Is there any better way to solve this regular expression in Python?

Question

I've Python list like below,

l = ['ac no **82....383 is as on 6767', 'ac **82....383 in for 23-23']

I've written Python regular expression to extract any number at position of '383' in above elements of list:

for i in l:
    match = re.search(r'ac.*\.([\d]*)\s(is|in)', i)
    if match: print match.group(1)

It works fine. But it won't work for this.

l = ['ac no **82....383 of as on 2737183']

I can solve this by tweaking the same regular expression.

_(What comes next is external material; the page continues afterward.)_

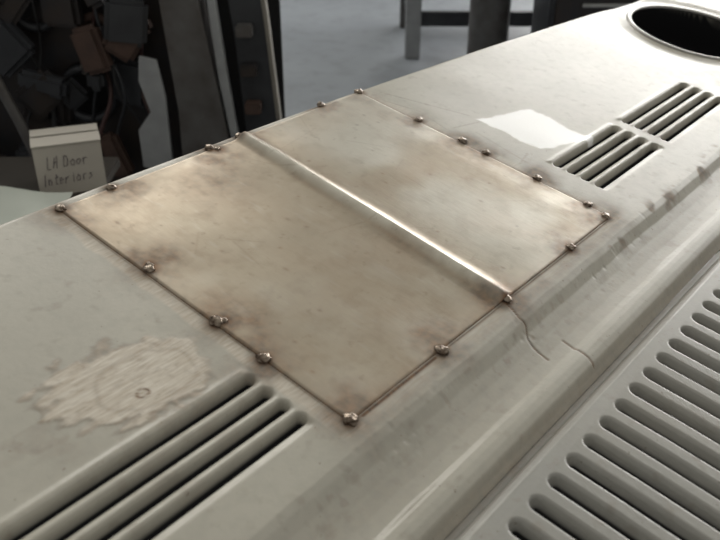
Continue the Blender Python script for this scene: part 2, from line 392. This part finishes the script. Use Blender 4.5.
GL={'L':[[(0,1.5),(.02,.02),(.55,.0)]],'H':[[(0,1.4),(.02,0)],[(.5,1.5),(.52,0)],[(0,.7),(.55,.75)]],'D':[[(.02,1.4),(.05,0),(.5,.2),(.6,.8),(.35,1.3),(0,1.4)]],
 'o':[[(.3,.8),(.02,.5),(.1,.05),(.45,.1),(.5,.6),(.28,.8)]],'r':[[(.05,.8),(.08,0)],[(.07,.5),(.25,.78),(.5,.75)]],'I':[[(.2,1.4),(.22,0)]],
 'n':[[(.05,.8),(.06,0)],[(.06,.5),(.3,.8),(.45,.6),(.47,0)]],'t':[[(.25,1.3),(.25,.1),(.45,.02)],[(0,.9),(.5,.95)]],'e':[[(.05,.4),(.5,.5),(.35,.8),(.08,.6),(.1,.1),(.5,.08)]],
 'i':[[(.2,.8),(.22,0)],[(.2,1.1),(.22,1.15)]],'s':[[(.5,.75),(.1,.7),(.4,.35),(.05,0)]]}
cu=bpy.data.curves.new('handwriting','CURVE'); cu.dimensions='3D'; cu.bevel_depth=.0009; cu.materials.append(ink)
for txt,x0,z0,sc in (('LH Door',-.055,.072,.021),('Interiors',-.070,.028,.021)):
    x=x0
    for ch in txt:
        if ch==' ': x+=.010; continue
        for st in GL[ch]:
            sp=cu.splines.new('POLY'); sp.points.add(len(st)-1)
            for i,(a,b_) in enumerate(st):
                b2=b_*sc; sp.points[i].co=(x+a*sc*.8+b2*.15+random.uniform(-.0016,.0016),0,z0+b2+(x-x0)*.06+random.uniform(-.0016,.0016),1)
        x+=(.0155 if ch not in 'Iti' else .011)
o=bpy.data.objects.new('handwriting',cu); COL.objects.link(o); o.parent=cb; o.location=(0,-.0625,0)
ps=grp('paper_sheet',1.86,-.93,FLOOR+.4725)
pv_=[];pf=[]
for i in range(13):
    for j in range(9):
        a,b_=i/12-.5,j/8-.5
        pv_.append((a*.42,b_*.20,.004+.010*math.sin(a*5+b_*3)**2+.05*max(0,b_+.1)))
for i in range(12):
    for j in range(8): k=i*9+j; pf.append((k,k+9,k+10,k+1))
mesh_obj('sheet',pv_,pf,paper,ps,True).rotation_euler=(0,0,-.15)

# bench with legs, right background
wb=grp('workbench',5.3,.95)
for i,(a,b_) in enumerate([(-.65,-.40),(.65,-.40),(-.65,.3),(.65,.3)]): box('leg_%d'%i,(a,b_,.42),(.085,.085,.84),lightgrey if i==0 else midgrey,wb)
box('top',(0,-.05,.87),(1.5,.9,.06),wood,wb); box('stretcher_front',(0,-.40,.22),(1.25,.05,.08),dark2,wb); box('stretcher_back',(0,.3,.22),(1.25,.05,.08),dark2,wb)
box('stretcher_side',(-.65,-.05,.22),(.05,.66,.08),dark2,wb)
def lathe(name,prof,mat,parent,n=28):
    vs=[];fs=[]
    for (r_,z) in prof:
        for i in range(n): vs.append((r_*math.cos(2*math.pi*i/n),r_*math.sin(2*math.pi*i/n),z))
    for k in range(len(prof)-1):
        for i in range(n): fs.append((k*n+i,k*n+(i+1)%n,(k+1)*n+(i+1)%n,(k+1)*n+i))
    return mesh_obj(name,vs,fs,mat,parent,True)
gc=grp('gas_cylinder',4.3,.64)
lathe('shell',[(.001,0),(.085,0),(.10,.02),(.10,1.15),(.09,1.25),(.05,1.31),(.035,1.33),(.035,1.38),(.001,1.38)],midgrey,gc)
lathe('valve',[(.001,1.38),(.02,1.38),(.02,1.44),(.03,1.45),(.03,1.47),(.001,1.47)],chrome,gc)
tb=grp('tool_cabinet',4.2,1.16)
box('carcass',(0,0,.47),(.58,.40,.78),dark2,tb,bev=.01)
for k in range(5): box('drawer_%d'%k,(0,-.205,.17+k*.15),(.53,.02,.13),[dark,brown,dark,brown,dark][k],tb); box('handle_%d'%k,(0,-.222,.20+k*.15),(.30,.02,.015),chrome,tb)
for k,(a,b_) in enumerate([(-.24,-.15),(.24,-.15),(-.24,.15),(.24,.15)]):
    o=lathe('castor_%d'%k,[(.001,-.015),(.04,-.015),(.04,.015),(.001,.015)],rubber,tb,16); o.location=(a,b_,.04); o.rotation_euler=(0,math.pi/2,0)

# ---------------------------------------------------------------- light
w=bpy.data.worlds.new('World'); S.world=w; w.use_nodes=True
wn=w.node_tree; bg=wn.nodes['Background']
tc=wn.nodes.new('ShaderNodeTexCoord'); sx=wn.nodes.new('ShaderNodeSeparateXYZ'); wn.links.new(tc.outputs['Generated'],sx.inputs[0])
mr=wn.nodes.new('ShaderNodeMapRange'); mr.inputs[1].default_value=-.2; mr.inputs[2].default_value=.9; wn.links.new(sx.outputs[2],mr.inputs[0])
mx=wn.nodes.new('ShaderNodeMix'); mx.data_type='RGBA'; mx.inputs[6].default_value=(.30,.295,.29,1); mx.inputs[7].default_value=(.53,.52,.475,1)
wn.links.new(mr.outputs[0],mx.inputs[0]); wn.links.new(mx.outputs[2],bg.inputs[0]); bg.inputs[1].default_value=1.0
def area(name,loc,target,size,en,col=(1,1,1)):
    l=bpy.data.lights.new(name,'AREA'); l.shape='RECTANGLE'; l.size=size[0]; l.size_y=size[1]; l.energy=en; l.color=col
    o=bpy.data.objects.new(name,l); COL.objects.link(o); o.location=loc
    o.rotation_euler=(Vector(target)-Vector(loc)).to_track_quat('-Z','Y').to_euler(); return o
area('added_warm_area',(3.2,4.5,3.0),(.5,0,0),(3,1.6),130,(1,.97,.90))  # added unseen warm area light to brighten the plate, no door modelled

# ---------------------------------------------------------------- camera
cd=bpy.data.cameras.new('camera'); cd.sensor_width=36; cd.lens=857/720*36; cd.clip_start=.02
cd.dof.use_dof=True; cd.dof.focus_distance=1.15; cd.dof.aperture_fstop=7
co=bpy.data.objects.new('camera',cd); COL.objects.link(co)
X=Vector((.633,-.7735,0)).normalized(); Bk=Vector((-.671,-.5488,.498)).normalized(); Yc=Bk.cross(X).normalized(); X=Yc.cross(Bk)
m=Matrix((X,Yc,Bk)).transposed().to_4x4(); m.translation=CAM; co.matrix_world=m
S.camera=co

But would really appreciate if a better way is available.

Answer 1

Or you can do it without regex at all, for example:

a = 'ac no **82....383 of as on 2737183'

print a.split(".")[-1].split(" ")[0]

==> 383

Answer 2

It's because of that you have the word of after your number while you didn't define such situation in your regex (you just defined is or in). you can also add of in group (is|in) or as a general way you can use another regex.

For example you can use r'\.{3,}(\d*) as your regex that match numbers that precede by 3 or more dot.

>>> l = ['ac no **82....383 is as on 6767', 'ac **82....38300 in for 23-23','ac no **82....323 of as on 2737183']
>>> for i in l:
...     match = re.search(r'ac.*\.{3,}(\d*)', i)
...     if match: print match.group(1)
... 
383
38300
323

Answer 3

You can use the following:

ac.*?\.([\d]*)\b
    ^         ^

• ? to make it non greedy
• \b to make it independent of is, of, in etc..

See DEMO

i.e:

match = re.search(r'ac.*?\.([\d]*)\b', i)